Parliamo del tuo nuovo romanzo dal titolo “L’ultima carta”. Come è nata l’idea di scriverlo? Qual è stato il punto di partenza nel processo di scrittura?

L’idea nasce, come spesso accade, dalla mia storia personale e dal mondo in cui sono nato e cresciuto, ovvero quella Milano che ho cercato di descrivere nel romanzo. Il punto di partenza è stato il desiderio di raccontare quella realtà così ricca di storie e di umanità con tutto ciò che di bello e di spietato questo comporta. E ho pensato di raccontarlo a cominciare dalla lingua dei suoi personaggi, quella particolare pastiche di dialetti, slang e, in qualche caso, per chi riusciva a studiare, anche di linguaggio alto. Una Milano dai mille volti e contraddizioni in cui convivevano mille Italie, ma che sapeva accogliere e valorizzare tutti.

Se dovessi utilizzare tre aggettivi per definire “L’ultima carta”, quali useresti?

Sicuramente è un romanzo divertente, nel senso che a tratti fa anche ridere. Ma è anche un testo “riflessivo”, nel senso che si interroga sulla vita, sul valore dei rapporti, sul ruolo che ognuno si sceglie nella vita, sull’amicizia, tema chiave del romanzo. Infine direi che è un testo “raffinato” perché credo che faccia della lingua e della scrittura un suo elemento cardine e di questo sono orgoglioso.

Se dovessi consigliare una colonna sonora come sottofondo durante la lettura de “L’ultima carta”, cosa sceglieresti?

Nel testo sono citati dei brani che rappresentano un po’ lo spirito di quel mondo, come “Born to be wild” degli Steppenwolf, ma anche cantautori italiani che rappresentavano la colonna sonora di quegli anni. Però, forse, per leggere questo libro sceglierei Soleado di Fausto Papetti che spesso, al sabato pomeriggio o d’estate, pioveva da tutte le finestre aperte sulle strade di periferia.

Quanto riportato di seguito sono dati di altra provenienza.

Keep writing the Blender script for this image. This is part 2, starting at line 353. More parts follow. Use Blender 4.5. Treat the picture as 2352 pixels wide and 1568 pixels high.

Stai già lavorando a un nuovo romanzo?

Sì, c’è sempre un romanzo a cui lavoro. Credo che il prossimo sarà ambientato nel mondo del giornalismo per raccontare la realtà sempre così sfuggente, soprattutto quando si vorrebbe rinchiuderla in schemi definiti. Vorrei raccontare la vita come luogo dell’imprevisto.